At the opening of his 1986 work The Blind Watchmaker Richard Dawkins wrote: “This book is written in the conviction that our own existence once presented the greatest of all mysteries, but that it is a mystery no longer because it is solved. Darwin and Wallace solved it.” This passage highlights the gulf that now exists between the accepted secular-atheist worldview of our culture and the reality of how people live and experience their lives. Because although Dawkins may feel that he has solved our mystery — and although science has indeed solved part of it — the fact is that we do not feel solved. We do not live our lives and experience our lives as solved beings. In the same way, no intelligent person could reject what we know to be our kinship with the animal kingdom. Yet few people would rejoice in being referred to as a mere animal. Being described as “mammalian” may shock and even stimulate for a bit, but to live as though we were animals would be — we know — to degrade ourselves. Whether we are right or wrong in this, we do feel that we are more than this. In the same way, we know we are more than mere consumers. We rebel when we are talked of as mere cogs in some economic wheel, and some people will even vote Green as a result. We rebel not because we are not these things, but because we know that we are not only these things. We know we are something else, even if we do not know what that else is.

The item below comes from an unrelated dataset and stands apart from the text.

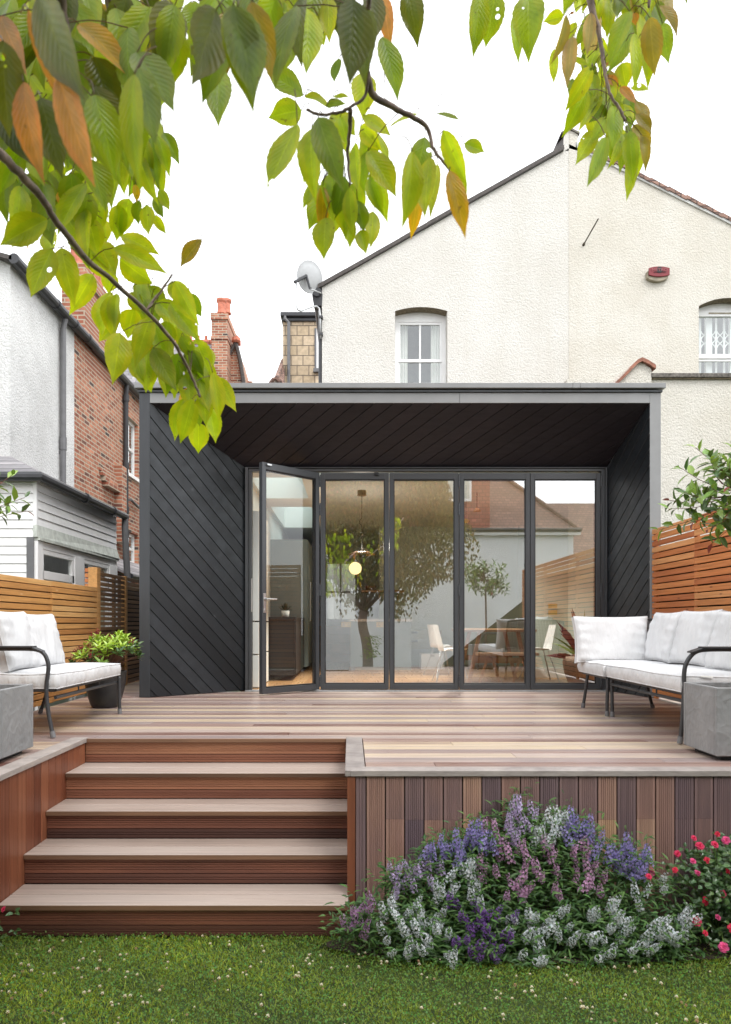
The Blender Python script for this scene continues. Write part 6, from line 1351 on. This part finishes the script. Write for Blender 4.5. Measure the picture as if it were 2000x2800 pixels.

Douglas Murray, 2015, in Standpoint magazine: ‘Is The West’s Loss Of Faith Terminal?‘
One reply on “we know that we are not only these things”
Someone (John Gray?) nailed it as far as I am concerned: religion is not a primitive form of science nor is science a more evolved form of religion. Religion, in its essence, is the pondering of questions that we feel are important, know we will never be able to answer, but which keep bubbling up anyway. Or something.